Aim of the task: Each line of the data that includes the string "this" is to be copied out.

Scenes as source code

_ _ _

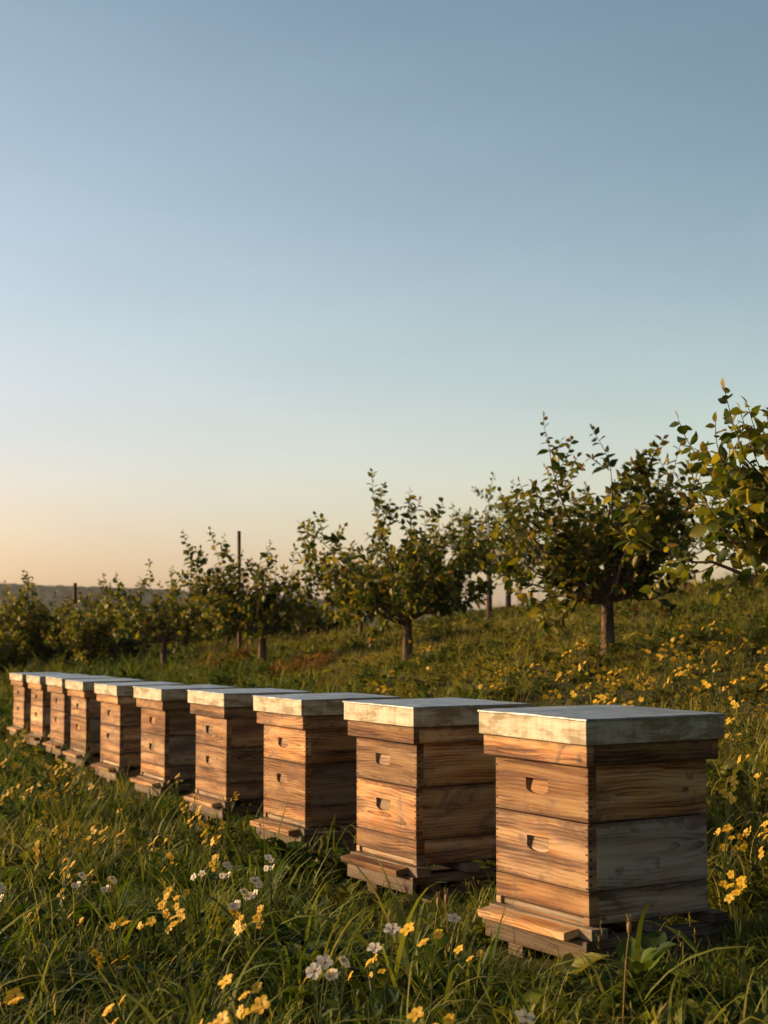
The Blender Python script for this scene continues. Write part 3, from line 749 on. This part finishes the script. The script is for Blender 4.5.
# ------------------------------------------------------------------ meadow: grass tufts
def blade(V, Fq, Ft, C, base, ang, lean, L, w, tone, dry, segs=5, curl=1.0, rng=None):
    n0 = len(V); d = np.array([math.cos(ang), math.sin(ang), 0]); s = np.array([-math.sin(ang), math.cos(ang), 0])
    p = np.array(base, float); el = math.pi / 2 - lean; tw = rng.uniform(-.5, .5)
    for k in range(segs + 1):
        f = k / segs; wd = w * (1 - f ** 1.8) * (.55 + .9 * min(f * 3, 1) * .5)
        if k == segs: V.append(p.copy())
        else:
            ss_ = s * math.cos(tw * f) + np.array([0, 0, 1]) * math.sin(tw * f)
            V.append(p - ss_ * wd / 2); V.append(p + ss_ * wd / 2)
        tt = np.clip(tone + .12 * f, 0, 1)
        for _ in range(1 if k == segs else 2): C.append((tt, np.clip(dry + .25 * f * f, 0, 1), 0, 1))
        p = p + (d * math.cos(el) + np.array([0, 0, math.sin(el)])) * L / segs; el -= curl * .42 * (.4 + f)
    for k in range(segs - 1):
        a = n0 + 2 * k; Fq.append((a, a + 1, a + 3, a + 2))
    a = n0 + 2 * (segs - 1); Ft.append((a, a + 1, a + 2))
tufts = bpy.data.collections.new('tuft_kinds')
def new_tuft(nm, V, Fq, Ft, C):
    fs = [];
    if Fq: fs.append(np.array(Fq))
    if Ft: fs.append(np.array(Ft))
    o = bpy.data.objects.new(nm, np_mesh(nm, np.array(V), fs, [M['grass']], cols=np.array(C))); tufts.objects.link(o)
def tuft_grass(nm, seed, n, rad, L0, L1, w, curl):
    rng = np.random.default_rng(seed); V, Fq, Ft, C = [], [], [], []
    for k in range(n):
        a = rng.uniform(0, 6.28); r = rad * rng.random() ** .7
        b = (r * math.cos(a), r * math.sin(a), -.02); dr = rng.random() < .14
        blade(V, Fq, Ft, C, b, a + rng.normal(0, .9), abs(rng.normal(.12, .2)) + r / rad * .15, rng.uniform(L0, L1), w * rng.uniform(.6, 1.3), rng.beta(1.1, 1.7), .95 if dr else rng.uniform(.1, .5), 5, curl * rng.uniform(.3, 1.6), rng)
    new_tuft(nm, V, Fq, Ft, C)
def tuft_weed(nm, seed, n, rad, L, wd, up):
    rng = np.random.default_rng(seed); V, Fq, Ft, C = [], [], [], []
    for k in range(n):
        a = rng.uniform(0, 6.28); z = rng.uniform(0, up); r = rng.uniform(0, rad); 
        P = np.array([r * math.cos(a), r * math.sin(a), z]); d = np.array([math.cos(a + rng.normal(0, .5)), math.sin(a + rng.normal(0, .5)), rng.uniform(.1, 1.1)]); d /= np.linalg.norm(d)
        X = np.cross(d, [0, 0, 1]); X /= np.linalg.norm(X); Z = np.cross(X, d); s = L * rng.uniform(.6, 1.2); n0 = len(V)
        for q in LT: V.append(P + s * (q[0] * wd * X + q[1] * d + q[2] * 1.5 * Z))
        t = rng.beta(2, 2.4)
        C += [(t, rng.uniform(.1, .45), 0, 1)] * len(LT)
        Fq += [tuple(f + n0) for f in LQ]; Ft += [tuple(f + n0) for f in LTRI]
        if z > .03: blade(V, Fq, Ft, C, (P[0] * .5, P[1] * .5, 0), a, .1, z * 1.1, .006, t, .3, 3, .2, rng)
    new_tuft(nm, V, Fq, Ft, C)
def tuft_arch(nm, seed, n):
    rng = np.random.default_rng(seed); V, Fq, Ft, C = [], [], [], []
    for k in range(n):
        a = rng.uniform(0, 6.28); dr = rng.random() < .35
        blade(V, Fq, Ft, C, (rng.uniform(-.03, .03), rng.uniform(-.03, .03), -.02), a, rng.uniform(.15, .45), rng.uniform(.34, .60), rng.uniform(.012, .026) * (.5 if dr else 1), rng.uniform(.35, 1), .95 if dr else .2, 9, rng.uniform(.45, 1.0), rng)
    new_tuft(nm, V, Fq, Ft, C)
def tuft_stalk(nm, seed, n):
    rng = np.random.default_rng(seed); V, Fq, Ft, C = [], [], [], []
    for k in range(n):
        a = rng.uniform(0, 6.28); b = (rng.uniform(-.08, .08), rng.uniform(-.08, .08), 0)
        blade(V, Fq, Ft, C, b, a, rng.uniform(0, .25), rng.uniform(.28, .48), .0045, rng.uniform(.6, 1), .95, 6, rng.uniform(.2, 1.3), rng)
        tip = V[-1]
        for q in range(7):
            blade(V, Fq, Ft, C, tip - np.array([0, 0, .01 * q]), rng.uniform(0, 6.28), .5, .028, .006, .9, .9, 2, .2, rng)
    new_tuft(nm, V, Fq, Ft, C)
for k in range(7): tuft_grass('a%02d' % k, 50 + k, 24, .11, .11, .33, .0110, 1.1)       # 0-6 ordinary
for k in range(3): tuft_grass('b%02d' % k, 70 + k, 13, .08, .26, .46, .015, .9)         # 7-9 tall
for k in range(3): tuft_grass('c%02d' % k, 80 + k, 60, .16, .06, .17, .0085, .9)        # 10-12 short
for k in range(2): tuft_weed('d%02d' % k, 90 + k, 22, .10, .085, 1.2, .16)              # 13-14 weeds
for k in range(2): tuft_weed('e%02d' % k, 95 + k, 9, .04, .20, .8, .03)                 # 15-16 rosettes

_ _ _

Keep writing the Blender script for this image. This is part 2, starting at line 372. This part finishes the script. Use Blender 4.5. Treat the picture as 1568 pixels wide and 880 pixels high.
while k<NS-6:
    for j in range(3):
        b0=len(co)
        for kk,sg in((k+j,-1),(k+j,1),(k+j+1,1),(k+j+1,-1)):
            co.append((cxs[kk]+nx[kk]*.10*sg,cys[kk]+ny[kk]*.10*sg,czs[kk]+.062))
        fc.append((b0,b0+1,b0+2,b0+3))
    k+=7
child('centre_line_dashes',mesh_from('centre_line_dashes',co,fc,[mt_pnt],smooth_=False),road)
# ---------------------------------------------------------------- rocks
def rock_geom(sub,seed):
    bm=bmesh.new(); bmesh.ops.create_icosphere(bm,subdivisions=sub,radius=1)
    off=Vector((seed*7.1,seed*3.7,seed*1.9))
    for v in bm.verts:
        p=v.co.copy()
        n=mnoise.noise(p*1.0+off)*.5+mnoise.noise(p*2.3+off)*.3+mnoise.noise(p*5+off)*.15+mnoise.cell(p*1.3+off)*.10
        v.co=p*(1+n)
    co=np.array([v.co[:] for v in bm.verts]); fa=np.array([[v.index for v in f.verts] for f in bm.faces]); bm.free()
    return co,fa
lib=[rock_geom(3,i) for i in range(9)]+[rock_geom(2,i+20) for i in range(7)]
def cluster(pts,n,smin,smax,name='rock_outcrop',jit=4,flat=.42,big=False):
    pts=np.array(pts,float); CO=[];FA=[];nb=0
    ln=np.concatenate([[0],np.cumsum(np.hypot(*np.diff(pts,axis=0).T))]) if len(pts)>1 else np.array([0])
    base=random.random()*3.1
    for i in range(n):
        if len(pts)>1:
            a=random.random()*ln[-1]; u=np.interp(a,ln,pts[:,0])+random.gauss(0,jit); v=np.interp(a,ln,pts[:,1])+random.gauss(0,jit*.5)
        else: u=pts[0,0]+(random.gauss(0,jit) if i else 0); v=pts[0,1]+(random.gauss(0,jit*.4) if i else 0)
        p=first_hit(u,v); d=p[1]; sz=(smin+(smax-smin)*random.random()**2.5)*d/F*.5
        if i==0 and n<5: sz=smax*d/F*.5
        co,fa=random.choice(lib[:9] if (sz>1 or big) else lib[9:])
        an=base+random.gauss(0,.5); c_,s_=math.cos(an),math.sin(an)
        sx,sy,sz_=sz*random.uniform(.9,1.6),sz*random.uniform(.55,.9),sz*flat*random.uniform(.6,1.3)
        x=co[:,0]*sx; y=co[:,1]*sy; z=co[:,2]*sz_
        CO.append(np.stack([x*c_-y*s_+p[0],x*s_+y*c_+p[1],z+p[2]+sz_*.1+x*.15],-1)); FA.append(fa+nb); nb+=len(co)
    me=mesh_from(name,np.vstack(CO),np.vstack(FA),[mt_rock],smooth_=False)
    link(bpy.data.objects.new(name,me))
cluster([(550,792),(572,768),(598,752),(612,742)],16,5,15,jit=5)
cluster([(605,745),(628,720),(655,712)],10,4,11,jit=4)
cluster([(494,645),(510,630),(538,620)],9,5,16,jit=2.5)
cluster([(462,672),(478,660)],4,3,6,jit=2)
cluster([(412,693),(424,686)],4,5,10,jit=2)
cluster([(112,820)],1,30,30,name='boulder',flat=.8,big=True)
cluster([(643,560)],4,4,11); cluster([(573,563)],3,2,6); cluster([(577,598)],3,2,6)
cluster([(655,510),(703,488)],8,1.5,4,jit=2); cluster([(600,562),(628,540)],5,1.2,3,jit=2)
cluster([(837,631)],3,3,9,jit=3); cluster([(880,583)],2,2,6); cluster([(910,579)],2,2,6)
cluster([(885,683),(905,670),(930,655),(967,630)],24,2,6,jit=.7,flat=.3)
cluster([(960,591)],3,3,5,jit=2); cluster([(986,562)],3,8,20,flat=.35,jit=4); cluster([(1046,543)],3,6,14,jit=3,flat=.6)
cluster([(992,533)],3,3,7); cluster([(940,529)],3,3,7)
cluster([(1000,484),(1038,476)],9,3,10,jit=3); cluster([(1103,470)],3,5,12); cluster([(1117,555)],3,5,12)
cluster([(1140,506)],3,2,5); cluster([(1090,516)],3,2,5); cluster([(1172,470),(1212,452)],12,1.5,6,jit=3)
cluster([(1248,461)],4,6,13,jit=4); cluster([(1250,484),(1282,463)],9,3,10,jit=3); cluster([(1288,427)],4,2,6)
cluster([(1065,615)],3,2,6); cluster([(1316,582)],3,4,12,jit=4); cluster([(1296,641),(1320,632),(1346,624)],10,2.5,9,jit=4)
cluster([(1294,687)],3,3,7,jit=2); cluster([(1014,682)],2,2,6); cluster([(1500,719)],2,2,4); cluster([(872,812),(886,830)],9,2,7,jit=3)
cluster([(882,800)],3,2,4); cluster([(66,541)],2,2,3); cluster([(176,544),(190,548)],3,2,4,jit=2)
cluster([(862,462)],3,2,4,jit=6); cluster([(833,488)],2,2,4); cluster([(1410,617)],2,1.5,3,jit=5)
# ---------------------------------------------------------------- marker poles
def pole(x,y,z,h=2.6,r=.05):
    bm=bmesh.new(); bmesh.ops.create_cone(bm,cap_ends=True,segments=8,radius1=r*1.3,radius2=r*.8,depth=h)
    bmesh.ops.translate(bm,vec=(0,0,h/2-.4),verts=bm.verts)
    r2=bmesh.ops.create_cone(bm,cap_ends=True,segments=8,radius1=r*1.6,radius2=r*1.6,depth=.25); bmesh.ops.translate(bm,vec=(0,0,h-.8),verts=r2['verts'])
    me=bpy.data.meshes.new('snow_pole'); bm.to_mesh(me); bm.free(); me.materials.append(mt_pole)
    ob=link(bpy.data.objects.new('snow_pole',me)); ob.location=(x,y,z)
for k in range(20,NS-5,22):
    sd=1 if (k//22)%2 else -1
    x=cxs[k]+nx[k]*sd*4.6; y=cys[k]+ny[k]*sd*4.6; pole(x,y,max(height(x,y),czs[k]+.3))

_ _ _

Output:
The Blender Python script for this scene continues. Write part 3, from line 749 on. This part finishes the script. The script is for Blender 4.5.
Keep writing the Blender script for this image. This is part 2, starting at line 372. This part finishes the script. Use Blender 4.5. Treat the picture as 1568 pixels wide and 880 pixels high.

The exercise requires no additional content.